Posted Oct 27, 2017

Explore your monstrous side with this week’s #Friday Reads:

Broken Monsters: A Novel by Lauren Beukes

Detroit detective Gabriella Versado has seen a lot of bodies, but never one that was half boy and half deer.  And soon thereafter more strange bodies begin to pop up in abandoned warehouses throughout the inner city.  In the meantime, Detective Versado’s daughter, Laybna flirts with an online predator; freelance journalist Jonno is on the prowl for the next big story; a homeless man named Thomas Keen just wants to his family safe; and of course the violent monster who wants to remake the world.  Part thriller and part fairy tale, Broken Monsters is a gritty tale of broken cities, broken dreams, and broken people just trying to put the pieces back together.

Monsters by Vincent Price & V.B. Price

Horror movie legend Vincent Price and his son, V.B. Price, take readers on a journey into the world of haunting, menacing creatures as well as the origins of our unconscious fears.  By unearthing monsters in folklore, archeology, history, literature, and modern media, the Prices explore different types of monsters including, primordial monsters, living monsters, monsters of twilight, creatures of legend and myth, anxiety monsters, created monsters, witches and demons, and lastly man as monster.  From gargantuan, hideous, and uncontrollable unknown beasts to the darker sides of humanity, Monsters is a classic resource guide to horror.     

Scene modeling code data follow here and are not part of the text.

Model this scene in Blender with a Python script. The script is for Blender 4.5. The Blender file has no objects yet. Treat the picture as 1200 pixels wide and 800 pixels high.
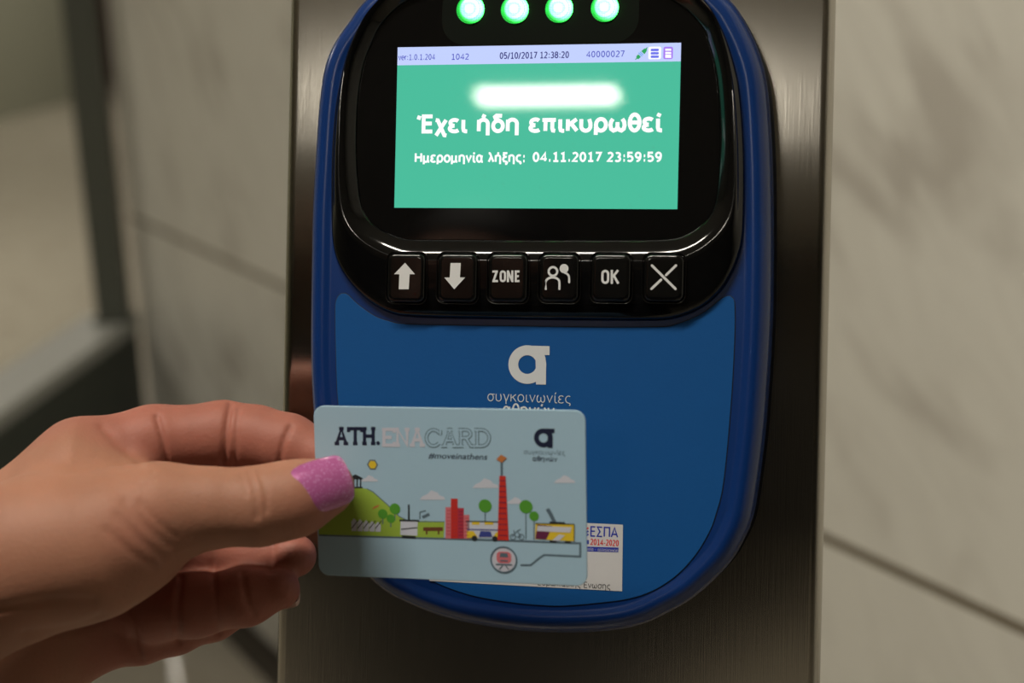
import bpy, bmesh, math, random
import numpy as np
from mathutils import Matrix, Vector

# ------------------------------------------------------------------ camera, exposure
sc = bpy.context.scene
C = sc.collection
FPX = 1750.0                                   # focal length in pixels of the 1200 x 800 frame
M = np.array([[0.99941421, 0.03422332, 0.0],
              [-0.00943322, 0.27547589, -0.96126170],
              [-0.03289756, 0.96069860, 0.27563736]])     # camera axes -> world axes
CAM = np.array([0.0, 0.0, 1400.0])             # eye of the camera, millimetres
cd = bpy.data.cameras.new('camera')
cam = bpy.data.objects.new('camera', cd); C.objects.link(cam)
cam.matrix_world = Matrix([[*M[0], 0.0], [*M[1], 0.0], [*M[2], 1.4], [0, 0, 0, 1]])
cd.sensor_fit = 'HORIZONTAL'; cd.sensor_width = 36.0; cd.lens = 36.0 * FPX / 1200
cd.clip_start = 0.02; cd.clip_end = 60
cd.dof.use_dof = True; cd.dof.focus_distance = 0.497; cd.dof.aperture_fstop = 7.0
sc.camera = cam
sc.view_settings.view_transform = 'Standard'; sc.view_settings.look = 'None'
sc.view_settings.gamma = 1.0; sc.view_settings.use_curve_mapping = False
sc.view_settings.exposure = 0.0
wd = bpy.data.worlds.new('world'); sc.world = wd; wd.use_nodes = True
wd.node_tree.nodes['Background'].inputs[0].default_value = (0.75, 0.72, 0.66, 1)
wd.node_tree.nodes['Background'].inputs[1].default_value = 0.02
LAMP_SCREEN = 105.0     # tube lamp mirrored in the display
LAMP_HALL = 75.0        # the other ceiling lamps
CEIL = 3000.0

# ------------------------------------------------------------------ materials
def srgb(r, g, b):
    f = lambda c: (c / 12.92 if c <= 0.04045 else ((c + 0.055) / 1.055) ** 2.4)
    return (f(r / 255), f(g / 255), f(b / 255), 1.0)
def mat(name, col, rough=0.5, metal=0.0, spec=0.5, emit=None, es=1.0, coat=0.0):
    m = bpy.data.materials.new(name); m.use_nodes = True
    b = m.node_tree.nodes['Principled BSDF']
    b.inputs['Base Color'].default_value = col
    b.inputs['Roughness'].default_value = rough
    b.inputs['Metallic'].default_value = metal
    b.inputs['Specular IOR Level'].default_value = spec
    if coat:
        b.inputs['Coat Weight'].default_value = coat; b.inputs['Coat Roughness'].default_value = 0.04
    if emit:
        b.inputs['Emission Color'].default_value = emit; b.inputs['Emission Strength'].default_value = es
    return m
def nd(m, t, **k):
    n = m.node_tree.nodes.new(t)
    for a, v in k.items(): setattr(n, a, v)
    return n
def lk(m, a, b): m.node_tree.links.new(a, b)
def pb(m): return m.node_tree.nodes['Principled BSDF']
def speckle(m, scale=600, amount=0.02, dist=0.0002):
    """fine moulded grain"""
    tc = nd(m, 'ShaderNodeTexCoord'); n = nd(m, 'ShaderNodeTexNoise'); n.inputs['Scale'].default_value = scale
    bp = nd(m, 'ShaderNodeBump'); bp.inputs['Strength'].default_value = amount; bp.inputs['Distance'].default_value = dist
    lk(m, tc.outputs['Object'], n.inputs['Vector']); lk(m, n.outputs[0], bp.inputs['Height']); lk(m, bp.outputs[0], pb(m).inputs['Normal'])
    return m

BLUE = speckle(mat('blue_plastic', (0.004, 0.030, 0.15, 1), 0.24, 0, 0.5), 500, 0.05)
PANEL = speckle(mat('blue_label_sheet', (0.005, 0.078, 0.275, 1), 0.55, 0, 0.2), 900, 0.15)
PIANO = mat('gloss_black_plastic', (0.0028, 0.0028, 0.003, 1), 0.09, 0, 0.5)
GLASS = mat('black_glass', (0.003, 0.003, 0.0032, 1), 0.04, 0, 0.35)
GAP = mat('dark_gasket', (0.004, 0.004, 0.006, 1), 0.6)
KEYW = mat('key_print', (0.72, 0.73, 0.74, 1), 0.5)
PRINT = mat('white_print', (0.62, 0.64, 0.66, 1), 0.5)
STICK = mat('white_sticker', (0.62, 0.61, 0.62, 1), 0.45)
STB = mat('sticker_blue', srgb(38, 55, 165), 0.45); STR = mat('sticker_red', srgb(215, 40, 40), 0.45); STK = mat('sticker_black', (0.02, 0.02, 0.02, 1), 0.5)
def glow(n, c, s=1.0): return mat(n, (0, 0, 0, 1), 0.03, 0, 0.35, c, s)
SCR = glow('screen_green', srgb(76, 190, 157)); BAR = glow('screen_bar', srgb(196, 210, 255)); SWH = glow('screen_white', (1, 1, 1, 1), 1.05)
SIN = glow('screen_ink', srgb(62, 64, 190)); SIB = glow('screen_dark_ink', srgb(45, 40, 120)); SIG = glow('screen_icon_green', srgb(50, 165, 95))
SIP = glow('screen_icon_purple', srgb(170, 125, 245)); SIV = glow('screen_icon_violet', srgb(112, 118, 240)); SIC = glow('screen_icon_blue', srgb(110, 175, 235))

STEEL = mat('brushed_steel', (0.50, 0.475, 0.43, 1), 0.30, 1.0)
def _steel(m):
    b = pb(m); b.inputs['Anisotropic'].default_value = 0.8; b.inputs['Anisotropic Rotation'].default_value = 0.0
    tg = nd(m, 'ShaderNodeTangent'); tg.direction_type = 'UV_MAP'; tg.uv_map = 'uv'; lk(m, tg.outputs[0], b.inputs['Tangent'])
    tc = nd(m, 'ShaderNodeTexCoord'); mp = nd(m, 'ShaderNodeMapping'); mp.inputs['Scale'].default_value = (2600, 38, 38)
    n = nd(m, 'ShaderNodeTexNoise'); n.inputs['Scale'].default_value = 1.0; n.inputs['Detail'].default_value = 4
    lk(m, tc.outputs['Object'], mp.inputs[0]); lk(m, mp.outputs[0], n.inputs['Vector'])
    r = nd(m, 'ShaderNodeMapRange'); r.inputs[3].default_value = 0.15; r.inputs[4].default_value = 0.20
    lk(m, n.outputs[0], r.inputs[0]); lk(m, r.outputs[0], b.inputs['Roughness'])
    bp = nd(m, 'ShaderNodeBump'); bp.inputs['Strength'].default_value = 0.10; bp.inputs['Distance'].default_value = 0.0002
    lk(m, n.outputs[0], bp.inputs['Height']); lk(m, bp.outputs[0], b.inputs['Normal'])
_steel(STEEL)

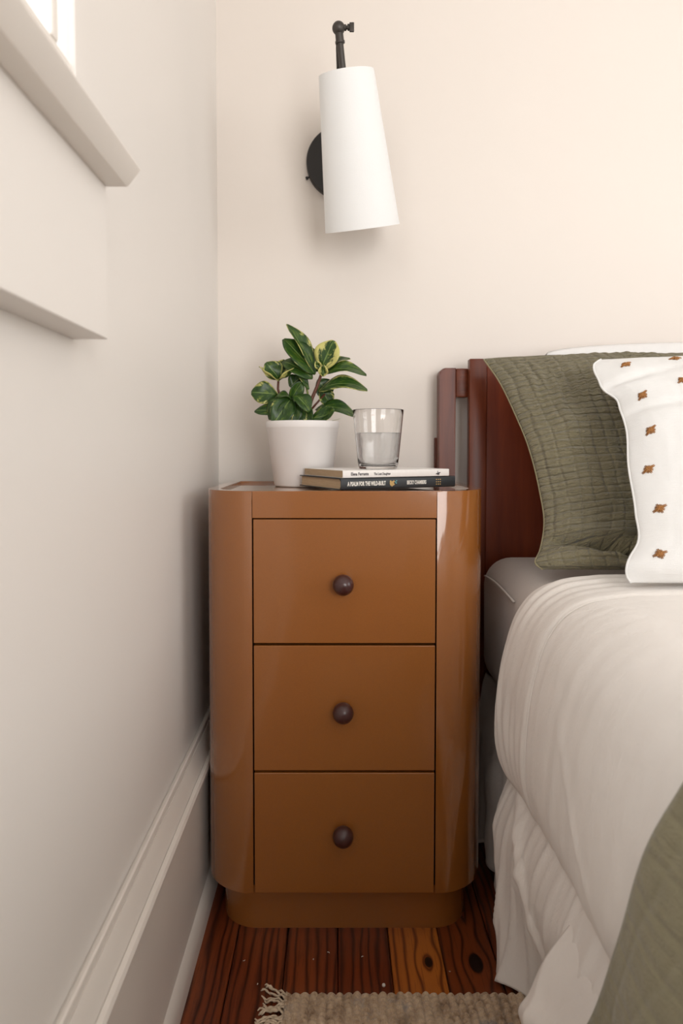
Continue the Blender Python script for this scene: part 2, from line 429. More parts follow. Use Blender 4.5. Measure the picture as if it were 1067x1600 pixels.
box(bm, p.x-.001, p.x+.008, p.y-.0024, p.y+.0024, p.z-.0085, p.z+.0085, .0012)
obj('thumbscrew', bm, M_brz, lamp, auto=35)
axis = (BOTC - TOPC).normalized(); rodend = TOPC + axis*.03 + Vector((-.006, 0, 0))
rd = (rodend - BALL).normalized()
bm = bmesh.new(); tube(bm, [BALL + rd*.006, BALL + rd*.022, BALL + rd*.0222, BALL + rd*.026, BALL + rd*.0262, rodend], [.0078, .0080, .0092, .0092, .0062, .0062], 20)
obj('rod', bm, M_brz, lamp, auto=35)
L = (BOTC - TOPC).length; rt, rb = .0530, .0765
Mx = Matrix.Translation(TOPC) @ axis.to_track_quat('Z', 'Y').to_matrix().to_4x4()
bm = bmesh.new(); lathe(bm, [(rt, 0), (rt+.0004, .0015), (rb, L-.0015), (rb+.0003, L), (rb-.0018, L), (rb-.0022, L-.004), (rt-.0018, .003), (rt-.0018, 0), (rt, 0)], 96, Mx)
shade = obj('shade', bm, M_shade, lamp, auto=40)
bm = bmesh.new()
lathe(bm, [(0, .004), (.012, .004), (.012, .010), (0, .010)], 20, Mx)
for k in range(3):
    a = 2*math.pi*k/3
    tube(bm, [Mx @ Vector((0, 0, .008)), Mx @ Vector((math.cos(a)*(rt-.001), math.sin(a)*(rt-.001), .008))], .0012, 6)
obj('spider', bm, M_brz, shade)
bm = bmesh.new(); lathe(bm, [(0, .008), (.019, .012), (.021, .02), (.021, .075), (.019, .08), (0, .08)], 32, Mx); obj('socket', bm, M_blk, lamp, auto=35)
bm = bmesh.new(); lathe(bm, [(.013, .078), (.014, .09), (.028, .12), (.031, .14), (.028, .16), (.016, .173), (0, .177)], 32, Mx)
obj('bulb', bm, simple('frosted_bulb', (.85, .85, .82), .3), lamp, smooth=True)

# ------------------------------------------------------------------ potted plant
pp = thing('potted_plant', 'variegated green and cream plant in a smooth white pot on the nightstand', 'plant')
PX, PY, PZ = .1955, -.180, .7447
M_pot = simple('matte_white_ceramic', (.82, .79, .775), .55, bscale=12)
bm = bmesh.new()
H = .1265
lathe(bm, [(0, 0), (.052, 0), (.055, .0015), (.0562, .004), (.0700, H-.014), (.0706, H-.0132), (.0710, H-.012), (.0716, H-.002), (.0708, H), (.0695, H), (.0688, H-.002), (.0685, H-.010), (.0660, H-.02), (.056, .02), (0, .015)], 72, Matrix.Translation((PX, PY, PZ)))
obj('pot', bm, M_pot, pp, auto=45)
bm = bmesh.new()
lathe(bm, [(0, .116), (.03, .117), (.055, .114), (.0665, .111)], 40, Matrix.Translation((PX, PY, PZ)))
for v in bm.verts: v.co.z += .003*nz(v.co.x*120, v.co.y*120)
obj('soil', bm, simple('dark_potting_soil', (.022, .013, .008), .95, bump=.003, bscale=300), pp, smooth=True)

def leaf_mat(name, var):
    t = NT(name); uvn = t.node('ShaderNodeUVMap'); uvn.uv_map = 'UVMap'
    oi = t.node('ShaderNodeObjectInfo'); sx = t.node('ShaderNodeSeparateXYZ'); t.l.new(uvn.outputs[0], sx.inputs[0])
    e = t.math('MULTIPLY', t.math('ABSOLUTE', t.math('SUBTRACT', sx.outputs['X'], .5)), 2.0)   # 0 midrib .. 1 margin
    cm = t.node('ShaderNodeCombineXYZ'); t.l.new(t.math('MULTIPLY', sx.outputs['X'], 2.4), cm.inputs[0])
    t.l.new(t.math('SUBTRACT', t.math('MULTIPLY', sx.outputs['Y'], 2.0), t.math('MULTIPLY', e, .7)), cm.inputs[1])
    t.l.new(t.math('MULTIPLY', oi.outputs['Random'], 40.0), cm.inputs[2])
    n1 = t.noise(cm.outputs[0], 2.6, 4, .6, .4); n2 = t.noise(cm.outputs[0], 14, 3, .6)
    g = t.ramp(n1, [(.3, (.009, .032, .006)), (.55, (.026, .072, .009)), (.72, (.12, .17, .022))])
    mar = t.math('ADD', t.math('MULTIPLY', e, .75), t.math('MULTIPLY', t.math('SUBTRACT', n1, .5), 1.3))
    creamf = t.math('MULTIPLY', t.math('SUBTRACT', mar, var), 5.0)
    cl = t.node('ShaderNodeClamp'); t.l.new(creamf, cl.inputs[0])
    c = t.mix(cl.outputs[0], g, (.55, .52, .17))
    spk = t.node('ShaderNodeClamp'); t.l.new(t.math('MULTIPLY', t.math('SUBTRACT', n2, .66), 8.0), spk.inputs[0])
    c = t.mix(t.math('MULTIPLY', spk.outputs[0], .7), c, (.34, .42, .10))
    mid = t.math('MULTIPLY', t.math('LESS_THAN', e, .05), .45)
    c = t.mix(mid, c, (.24, .34, .09))
    return t.set(Base_Color=c, Roughness=.38, Coat_Weight=.08, Coat_Roughness=.2, Specular_IOR_Level=.35, Subsurface_Weight=0.0, Normal=t.bump(n1, .15, .002))
ML = {'g': leaf_mat('leaf_mostly_green', .80), 'v': leaf_mat('leaf_variegated', .60), 'c': leaf_mat('leaf_cream_margined', .30), 'd': leaf_mat('leaf_deep_green', 1.4)}
def leaf(base, tip, width, normal, kind, droop=.15, cup=.25, petiole=None, wshape=.55):
    base, tip, normal = Vector(base), Vector(tip), Vector(normal)
    d = tip - base; Ln = d.length; d.normalize()
    side = d.cross(normal).normalized(); nn = side.cross(d).normalized()
    nu, nv = 9, 15
    P_ = np.zeros((nu, nv, 3))
    for j in range(nv):
        t_ = j/(nv-1)
        wd = width*.5*(math.sin(math.pi*min(t_, .985)**(wshape+.5))**.62)
        if j == 0: wd = .0012
        c = base + d*Ln*t_ + nn*(math.sin(t_*math.pi)*droop*Ln) - nn*droop*Ln*t_*.3
        for i in range(nu):
            s = i/(nu-1)*2-1
            q = c + side*(s*wd) + nn*(cup*wd*abs(s)**1.4 + .0012*math.sin(t_*9+s*3))
            P_[i, j] = q
    me = grid_mesh('leaf', P_)
    o = link('leaf', me, ML[kind], pp, True)
    md = o.modifiers.new('thickness', 'SOLIDIFY'); md.thickness = .0007; md.offset = 0
    return o
M_stem = simple('reddish_green_stem', (.10, .028, .012), .5, bscale=60)
M_pet = simple('green_stem', (.22, .26, .06), .5, bscale=60)
def stem(pts, r0, r1, m=None):
    bm = bmesh.new(); n = len(pts); tube(bm, pts, [r0 + (r1-r0)*i/(n-1) for i in range(n)], 10); return obj('stem', bm, m or M_stem, pp, smooth=True)
# leaves placed on a plane through the pot centre: A(px offsets in mm) -> world
def W(dx, dz, dy=0): return Vector((PX + dx*(.00122 if dx > 0 else .00108), PY + dy*.001, PZ + .1265 + dz*.00104))
stem([W(6, -12, 0), W(9, 18, -3), W(14, 40, -3), W(24, 68, -4), W(31, 92, -4)], .0042, .0028)
stem([W(8, 15, 0), W(22, 34, 2), W(36, 52, 0)], .0024, .0018)
stem([W(10, 40, 0), W(6, 66, 3), W(0, 78, 4)], .0024, .0018, M_pet)
stem([W(-8, -12, 5), W(-24, 14, 4), W(-40, 40, 4), W(-45, 62, 4), W(-44, 78, 2)], .0032, .0022)
stem([W(-10, -12, -8), W(-16, 20, -12), W(-22, 42, -14)], .003, .002, M_pet)
stem([W(-42, 44, 4), W(-48, 50, 0), W(-54, 52, -2)], .0018, .0014, M_pet)
UPN = (0, -.8, .6)
LV = [ # base, tip, width, normal, kind, droop, cup
 ((16, 96, -2), (-28, 184, 6), 26, (.8, -.75, .1), 'v', .06, .5),
 ((20, 88, -4), (-34, 154, -6), 40, (.55, -.8, .3), 'g', .05, .25),
 ((24, 94, 2), (-4, 150, 12), 26, (.6, -.8, 0), 'd', .0, .3),
 ((31, 98, -8), (50, 150, -14), 38, (-.3, -1, .1), 'c', .08, .12),
 ((28, 92, 0), (76, 122, 18), 30, (-.4, -.6, .8), 'v', .10, .3),
 ((32, 88, -4), (102, 90, -8), 27, (.1, -.65, .8), 'g', .18, .25),
 ((26, 56, -6), (103, 62, -14), 30, (.1, -.7, .75), 'v', .20, .2),
 ((20, 22, 4), (86, 14, 4), 26, (.05, -.75, .7), 'g', .20, .2),
 ((14, 4, -22), (52, 20, -42), 24, (-.2, -.85, .4), 'g', -.12, .3),
 ((16, 80, -4), (-36, 114, 2), 30, (.4, -.8, .2), 'd', .15, .3),
 ((10, 60, -6), (-8, 92, -12), 14, (.8, -.6, .1), 'g', .0, .3),
 ((24, 80, 8), (44, 48, 20), 30, (.2, -1, .1), 'd', .1, .2),
 ((30, 60, 6), (44, 32, 10), 24, (.3, -1, .2), 'v', .1, .2),
 ((-44, 80, 2), (-66, 110, -6), 30, (.2, -.9, .3), 'v', .10, .3),
 ((-43, 76, -4), (-78, 100, -16), 26, (-.2, -.3, 1), 'c', -.10, .4),
 ((-43, 78, 0), (-14, 98, -14), 22, (.1, -.2, 1), 'c', -.12, .4),
 ((-42, 82, 4), (-34, 118, 14), 24, (.1, -1, .2), 'c', .1, .2),
 ((-47, 50, -2), (-92, 54, -10), 34, (-.15, -1, .25), 'v', .12, .10),
 ((-40, 30, 4), (-54, 60, 2), 14, (-.6, -.8, .1), 'v', .0, .3),
 ((-26, 46, -12), (-60, 4, -22), 24, (-.5, -.8, .4), 'g', .18, .3),
 ((-18, 44, -16), (-50, -6, -40), 33, (.1, -1, .25), 'g', .10, .3),
 ((-14, 48, -18), (12, 18, -38), 26, (.35, -.85, .5), 'd', .15, .3),
 ((-22, 40, -10), (0, 74, -14), 20, (.6, -.7, .4), 'd', .0, .3),
 ((-18, 40, -14), (-46, 46, -24), 22, (-.2, -.5, .9), 'd', .2, .2),
 ((-30, 12, -8), (-86, 20, -12), 22, (-.1, -.8, .6), 'g', .14, .2),
 ((-16, 38, -18), (-20, -8, -32), 28, (.2, -1, .1), 'd', .06, .2),
 ((0, 30, -14), (-12, -12, -30), 22, (.3, -1, .2), 'v', .05, .2),
 ((4, 34, -12), (10, -8, -26), 22, (-.3, -1, .2), 'd', .05, .2),
 ((-24, 66, 6), (-4, 84, 10), 24, (.2, -1, .2), 'd', .05, .2),
 ((28, 96, -10), (22, 112, -18), 10, (0, -1, .1), 'c', .0, .5),
 ((33, 84, -10), (34, 104, -20), 14, (0, -1, .1), 'c', .0, .6),
]
for b, tp, wd, nn, kd, dr, cp in LV:
    leaf(W(b[0], b[1], b[2]), W(tp[0], tp[1], tp[2]), wd*.00138, nn, kd, dr, cp)
stem([W(-36, -2, -50), W(60, 2, -46)][:0] or [W(30, -4, -20), W(60, 4, -30)], .0004, .0003, M_pet)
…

On Monsters: An Unnatural History of Our Worst Fears by Stephen T. Asma

Satan, Frankenstein’s monster, vampires, circus freaks, headless children, and serial killers – all monsters symbolize the dark territory that lurks behind safe and rational thought.  In On Monsters, philosophy professor Stephen A. Asma explores the real, imagined, literal, and metaphorical monsters through conceptual and cultural lenses.  Monsters often represent our fears and vulnerabilities, and Asma also examines how monsters evolved and the functions that they serve throughout eras.  Lastly, Asma asks, “How do we deal with our monsters?,” and offers suggestions as to how we can better live with our demons.  Told from a scholarly perspective, Asma details both our attraction and repulsion to the monsters that inhabit our imaginations.